I was even going to take all the posts I’d made about Columbo offline, but in the end decided not to. That was mainly because people have told me they enjoy reading some of the old items and I therefore thought it would be a bit selfish to take them away. I know I’m not the only one who misses the poor old thing.

After a day or two of vegetating at home, I went into  work. I almost came straight back home again after bursting into tears on the way to my office, but soldiered on. Over the next few days and weeks I tried to work as hard as I could to distract myself from things and adopted a “business-as-usual” approach to the blog.  Although I was at work I tried to keep myself to myself more than usual, avoiding our communal coffee and lunch breaks, trips to the pub,  and so on. Going away to a conference also helped. Sudden mood swings came and went, but gradually their amplitude decreased. NowI think I’ve regained some sort of equilibrium. Life has changed, but goes on. The Columbo Era has ended.

Which is not to say that I don’t still miss Columbo terribly. Coming home from work there’s still the shock of an empty house and no Columbo to greet me at the door. Being an old fart it was my habit to take a nap on Sunday afternoons; Columbo always joined me for a loud purring session. Without him I simply can’t do that anymore. No cat, no nap…

I’m not the only one to miss Columbo. A couple of days after he went to meet his maker, one of the neighbours’ cats appeared at the  glass door  in my dining room peering inside. This cat, a female of the species,  was quite friendly with Columbo. I don’t know her name. Although she wears a collar I never managed to read the tag; I call her Maud because she comes into the garden. Although she’s been a regular visitor to my little garden I’d never seen her so close to the house before. I watched her searching all around, mewing plaintively. I could well be reading too much into this, but I do think she was looking for Columbo and was upset by his absence.

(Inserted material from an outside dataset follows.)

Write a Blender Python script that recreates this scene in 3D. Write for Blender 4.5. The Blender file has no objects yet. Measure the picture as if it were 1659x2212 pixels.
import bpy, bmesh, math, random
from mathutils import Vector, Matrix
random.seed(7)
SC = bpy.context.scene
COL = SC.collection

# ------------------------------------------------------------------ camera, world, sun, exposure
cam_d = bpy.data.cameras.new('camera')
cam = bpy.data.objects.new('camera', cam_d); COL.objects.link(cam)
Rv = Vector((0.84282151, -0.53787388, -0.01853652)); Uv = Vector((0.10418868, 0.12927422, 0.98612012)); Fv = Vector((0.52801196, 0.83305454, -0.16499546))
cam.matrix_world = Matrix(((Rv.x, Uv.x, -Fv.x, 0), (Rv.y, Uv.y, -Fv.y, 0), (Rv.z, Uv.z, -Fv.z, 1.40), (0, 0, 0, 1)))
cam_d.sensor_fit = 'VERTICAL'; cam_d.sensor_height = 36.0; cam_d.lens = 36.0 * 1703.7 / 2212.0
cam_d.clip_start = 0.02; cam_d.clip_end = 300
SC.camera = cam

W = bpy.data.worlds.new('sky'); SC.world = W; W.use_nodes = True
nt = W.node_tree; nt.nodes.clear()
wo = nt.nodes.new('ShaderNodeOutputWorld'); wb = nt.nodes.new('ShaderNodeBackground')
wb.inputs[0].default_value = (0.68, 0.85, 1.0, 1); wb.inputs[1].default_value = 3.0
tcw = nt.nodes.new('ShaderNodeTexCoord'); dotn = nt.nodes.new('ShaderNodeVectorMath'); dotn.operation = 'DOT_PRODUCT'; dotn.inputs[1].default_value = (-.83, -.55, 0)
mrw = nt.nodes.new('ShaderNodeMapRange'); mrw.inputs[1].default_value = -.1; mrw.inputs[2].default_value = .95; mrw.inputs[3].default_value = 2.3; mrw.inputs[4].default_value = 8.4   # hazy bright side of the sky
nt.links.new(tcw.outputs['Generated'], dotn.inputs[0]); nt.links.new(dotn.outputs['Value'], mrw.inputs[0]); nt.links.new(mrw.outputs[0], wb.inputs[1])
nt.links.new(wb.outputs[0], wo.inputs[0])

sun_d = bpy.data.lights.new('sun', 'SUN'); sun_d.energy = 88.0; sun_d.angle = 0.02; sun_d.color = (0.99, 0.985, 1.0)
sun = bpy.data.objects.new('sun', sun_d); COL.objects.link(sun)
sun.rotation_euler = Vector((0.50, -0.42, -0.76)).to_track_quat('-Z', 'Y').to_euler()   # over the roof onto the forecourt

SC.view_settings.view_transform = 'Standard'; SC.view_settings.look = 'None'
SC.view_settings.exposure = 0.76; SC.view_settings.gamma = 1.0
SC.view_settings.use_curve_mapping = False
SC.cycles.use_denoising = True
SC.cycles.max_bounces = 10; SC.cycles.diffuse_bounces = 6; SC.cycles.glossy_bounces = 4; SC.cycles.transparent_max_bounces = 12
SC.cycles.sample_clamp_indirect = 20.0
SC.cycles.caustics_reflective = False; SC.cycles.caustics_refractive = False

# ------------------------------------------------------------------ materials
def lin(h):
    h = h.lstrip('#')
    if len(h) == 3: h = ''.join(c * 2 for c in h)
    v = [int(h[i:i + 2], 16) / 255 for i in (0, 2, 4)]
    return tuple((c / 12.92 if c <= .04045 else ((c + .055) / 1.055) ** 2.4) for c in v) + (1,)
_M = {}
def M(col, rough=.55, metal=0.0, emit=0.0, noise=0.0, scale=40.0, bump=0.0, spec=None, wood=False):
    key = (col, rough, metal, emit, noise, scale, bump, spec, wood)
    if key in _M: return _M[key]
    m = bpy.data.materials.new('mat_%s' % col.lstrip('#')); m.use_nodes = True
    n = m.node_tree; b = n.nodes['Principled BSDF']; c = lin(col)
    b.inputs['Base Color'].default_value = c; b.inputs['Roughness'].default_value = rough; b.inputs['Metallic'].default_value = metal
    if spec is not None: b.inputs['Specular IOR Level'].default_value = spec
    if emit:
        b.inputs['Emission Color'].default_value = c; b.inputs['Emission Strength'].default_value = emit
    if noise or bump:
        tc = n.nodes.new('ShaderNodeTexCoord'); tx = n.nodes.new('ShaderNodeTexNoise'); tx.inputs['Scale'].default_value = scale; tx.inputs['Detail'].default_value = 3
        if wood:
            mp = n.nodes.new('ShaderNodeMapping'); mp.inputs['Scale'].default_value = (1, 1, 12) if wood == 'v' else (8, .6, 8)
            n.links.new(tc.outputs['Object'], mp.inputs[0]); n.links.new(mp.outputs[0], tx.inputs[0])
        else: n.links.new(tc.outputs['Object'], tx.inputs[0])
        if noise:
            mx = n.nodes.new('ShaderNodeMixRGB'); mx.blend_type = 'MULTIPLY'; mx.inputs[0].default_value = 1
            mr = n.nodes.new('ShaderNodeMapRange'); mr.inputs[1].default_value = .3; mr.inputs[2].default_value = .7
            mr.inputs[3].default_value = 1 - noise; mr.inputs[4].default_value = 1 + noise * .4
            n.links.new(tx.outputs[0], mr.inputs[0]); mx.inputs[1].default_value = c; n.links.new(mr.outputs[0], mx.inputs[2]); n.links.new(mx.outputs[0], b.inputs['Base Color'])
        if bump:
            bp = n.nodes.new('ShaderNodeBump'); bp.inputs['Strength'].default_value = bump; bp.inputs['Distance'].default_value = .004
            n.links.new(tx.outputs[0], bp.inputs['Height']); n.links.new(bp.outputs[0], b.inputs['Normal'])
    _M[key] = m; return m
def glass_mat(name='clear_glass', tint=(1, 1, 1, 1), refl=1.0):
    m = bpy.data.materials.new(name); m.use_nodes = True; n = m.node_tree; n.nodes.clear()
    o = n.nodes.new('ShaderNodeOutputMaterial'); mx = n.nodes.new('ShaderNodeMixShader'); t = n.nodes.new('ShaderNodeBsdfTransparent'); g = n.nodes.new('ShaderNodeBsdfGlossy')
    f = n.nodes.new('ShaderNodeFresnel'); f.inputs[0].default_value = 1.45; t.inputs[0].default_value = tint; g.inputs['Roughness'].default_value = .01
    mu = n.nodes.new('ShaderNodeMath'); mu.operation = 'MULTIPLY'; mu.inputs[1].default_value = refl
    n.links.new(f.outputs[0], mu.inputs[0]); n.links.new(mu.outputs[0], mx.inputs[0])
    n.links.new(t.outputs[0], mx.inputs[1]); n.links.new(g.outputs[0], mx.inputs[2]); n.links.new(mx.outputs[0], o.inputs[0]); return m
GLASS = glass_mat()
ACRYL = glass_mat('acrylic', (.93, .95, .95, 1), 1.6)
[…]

As time has passed, other cats have visited the garden with increasing frequency. There’s a very sleek black tom cat, a strange skinny cat with a big nose, and a young tabby who I first saw as a pair of green eyes staring out of the bushes late one night. Although Columbo was never much of a fighter these other cats didn’t come down into the garden very often while he was here; they usually sat on the fence or shed roof. Now there’ll probably be a turf war over who gets to count my little patch as part of their territory. I won’t chase them away. In fact I’d be quite happy if one day I could make their acquaintance properly. At the moment they all scarper as soon as I open the door.

The only other thing I want to say is to answer those people who have asked me whether I am planning to get another cat. Well, to be honest, I haven’t got any plans to do that. I just  couldn’t face it right now. I’m not sure I ever will, actually, but  you never know. Just not in the foreseeable future.